Clinton speaks from experience. Two years into his first term, he got whacked by Newt Gingrich and the GOP’s “Contract with America.” Obama now faces a GOP whose base is more energized than Democrats are (although both parties have the "tea party" movement to worry about), and which has just unveiled its “Pledge to America.”

Show some scrap, Clinton says

In a way, Clinton is like Obama’s corner man in a boxing match, encouraging him to do his best in a tough fight.

“We need to make this election about something real and clear, and if it is, then we should honorably embrace the results and not feel bad.

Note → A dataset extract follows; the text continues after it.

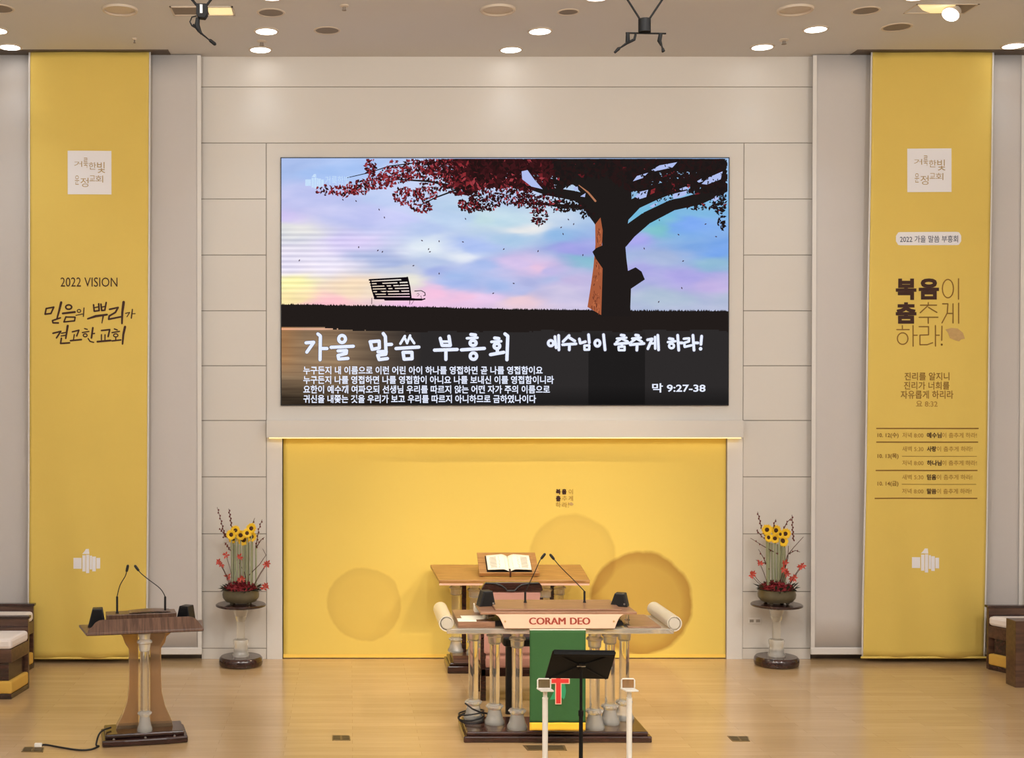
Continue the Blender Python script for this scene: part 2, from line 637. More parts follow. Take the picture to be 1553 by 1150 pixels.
# ------------------------------------------------------------------ LED screen
SY = -0.03
sx0, sx1, sz0, sz1 = PX(427, SY), PX(1104, SY), PZ(614, SY), PZ(240, SY)
led = thing('led_screen', ((sx0 + sx1) / 2, SY, sz0), 'large wide video screen on the back wall showing a dark tree at sunset', 'screen')
b = MB()
b.box(sx0 - 0.012, sx1 + 0.012, SY + 0.002, 0.0, sz0 - 0.012, sz1 + 0.012)
b.build('housing', M['black'], led, o=led.location, smooth=0)

npr = np.random.RandomState(3)


def fbm(x, y):
    out, amp = 0, 1.0
    for k in range(4):
        out = out + amp * np.sin(x * 0.021 * 2 ** k + 1.7 * k + 2.1 * np.sin(y * 0.033 * 2 ** k + k)) * np.sin(y * 0.06 * 2 ** k + 0.9 * k + 1.3 * np.sin(x * 0.017 * 2 ** k))
        amp *= 0.5
    return out


SKY = [(430, 250, 172, 192, 236), (520, 260, 168, 196, 244), (600, 300, 196, 210, 246), (430, 330, 206, 196, 242), (440, 352, 226, 226, 226),
       (430, 400, 236, 228, 246), (430, 430, 250, 244, 176), (430, 455, 250, 230, 170), (500, 462, 248, 190, 202), (540, 440, 246, 222, 192),
       (500, 400, 236, 230, 248), (540, 370, 216, 206, 246), (600, 335, 202, 206, 248), (640, 350, 190, 206, 242), (700, 310, 186, 210, 236),
       (745, 330, 202, 226, 232), (650, 372, 226, 236, 246), (700, 386, 230, 236, 246), (725, 374, 168, 190, 240), (700, 420, 166, 190, 236),
       (660, 410, 166, 180, 232), (580, 395, 172, 186, 226), (620, 425, 232, 230, 216), (660, 442, 246, 196, 226), (640, 462, 236, 190, 230),
       (720, 452, 230, 200, 236), (790, 458, 240, 206, 216), (780, 362, 172, 202, 232), (800, 350, 236, 236, 236), (850, 360, 152, 190, 232),
       (880, 380, 166, 166, 232), (892, 395, 140, 190, 212), (830, 412, 196, 188, 234), (790, 404, 214, 196, 236), (812, 409, 236, 200, 228), (870, 430, 190, 180, 222),
       (860, 446, 206, 198, 228), (800, 430, 176, 182, 226), (985, 330, 120, 190, 222), (1000, 345, 130, 196, 206), (960, 360, 166, 166, 236), (1050, 340, 126, 170, 242),
       (1092, 380, 120, 166, 236), (1050, 320, 130, 186, 226), (1000, 390, 170, 186, 222), (1092, 397, 150, 190, 216), (970, 415, 172, 170, 228),
       (1050, 420, 180, 172, 232), (1080, 432, 190, 176, 226), (1000, 450, 180, 196, 216), (1092, 452, 180, 190, 216), (760, 300, 190, 205, 240)]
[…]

I don't think we're putting up a good fight yet,” Clinton said on PBS’s "NewsHour" Wednesday night. “The president's out there now, and I think it's high time. And it's good, and it's good that he's taken some shots. That's what people want to see. They like to see their presidents get hit a little bit.”

Along the lines of what Clinton has been telling him, Obama this week acknowledged the problem he and his party face.

“The single biggest threat to our success is not the other party,” he told donors at a fundraising event for House and Senate Democratic candidates in New York. “It’s us. It’s our complacency. It’s apathy.”

The only way to fight that apathy, says Clinton, is to take the fight to the opposition.

"I think the Democrats ought to stand up and say ... 'You gave them eight years to dig this hole, and to double the debt of the country, and not to produce any jobs, and then to have a financial collapse and all this calamity. At least give us four to dig out of it,' " Clinton said in his interview with the AP. “If we're wrong, throw us all out. But don't bring back the people that dug the hole."

Obama and his party now have just over five weeks to prove whether they can successfully take Bill Clinton’s advice.